Investors added $86.5 billion to long-term open-end mutual funds in January, and 72 of 93 open-end categories recorded inflows through January 2013, Morningstar reported this week.
Combined with inflows of $28.6 billion for exchange-traded funds, it was the largest one-month inflow on record. All asset classes and each of the top-10 open-end fund providers saw long-term fund inflows.
“Market observers have been waiting for a sign that the multi-year trend of investors buying fixed income while selling U.S. stocks would reverse in a so-called ‘great rotation,’” said Mike Rawson, fund analyst on Morningstar’s passive funds research team. “Inflows of $15.5 billion for U.S.-stock funds, the largest monthly intake since 2004, and the first month of inflows in the last 23 for active U.S.-stock funds, support this development.

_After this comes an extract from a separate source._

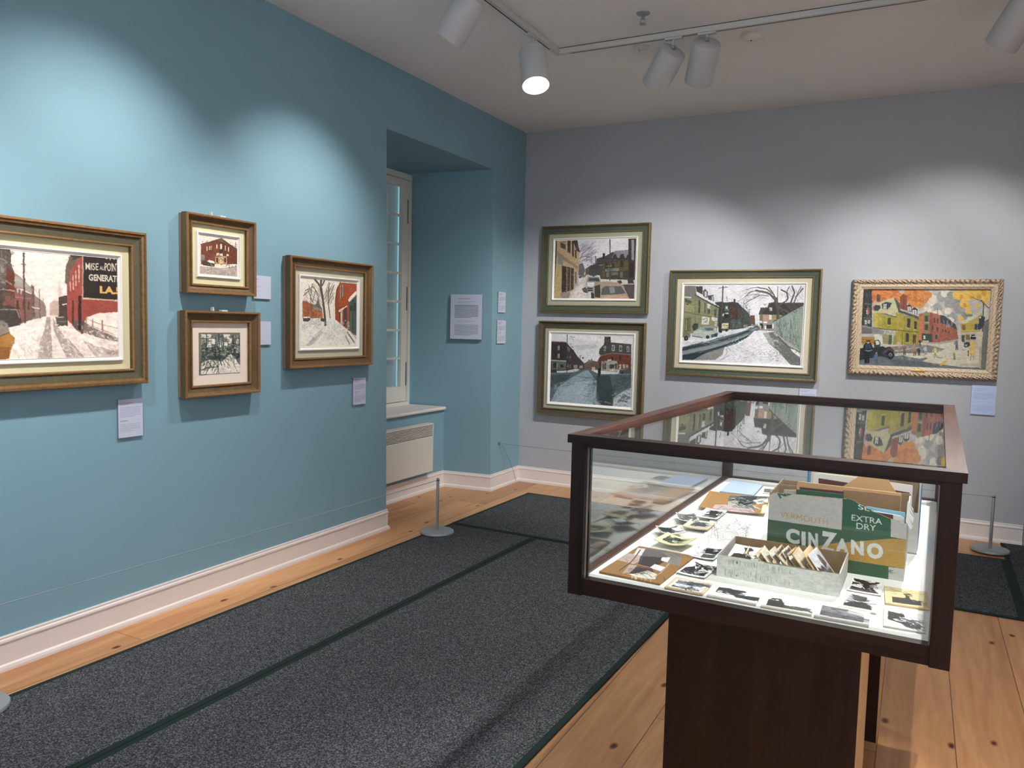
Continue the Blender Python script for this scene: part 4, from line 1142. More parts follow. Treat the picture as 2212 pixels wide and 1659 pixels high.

“However, U.S. stock funds experienced slower organic growth than any other major asset class in January, and seasonal and one-time factors such as lump-sum contributions to retirement accounts and acceleration of dividend payments indicate that claims of a paradigm shift in investor behavior may be premature,” he added.
Additional highlights from Morningstar’s report on mutual fund flows:
- The intermediate-term bond category had the most inflows in January, with $10.5 billion.
- Taxable-bond funds led all asset classes with inflows of $31.0 billion in January.
- International stock funds took in $18.4 billion during the month.
- Vanguard topped all fund families in January with overall inflows of $17.6 billion, 87% of which flowed to the firm’s passive lineup.
- Vanguard funds swept the top three spots for fund-level inflows, led by Vanguard Total Bond Market’s inflows of $4.3 billion.
- American Funds saw its first monthly inflow since June 2009.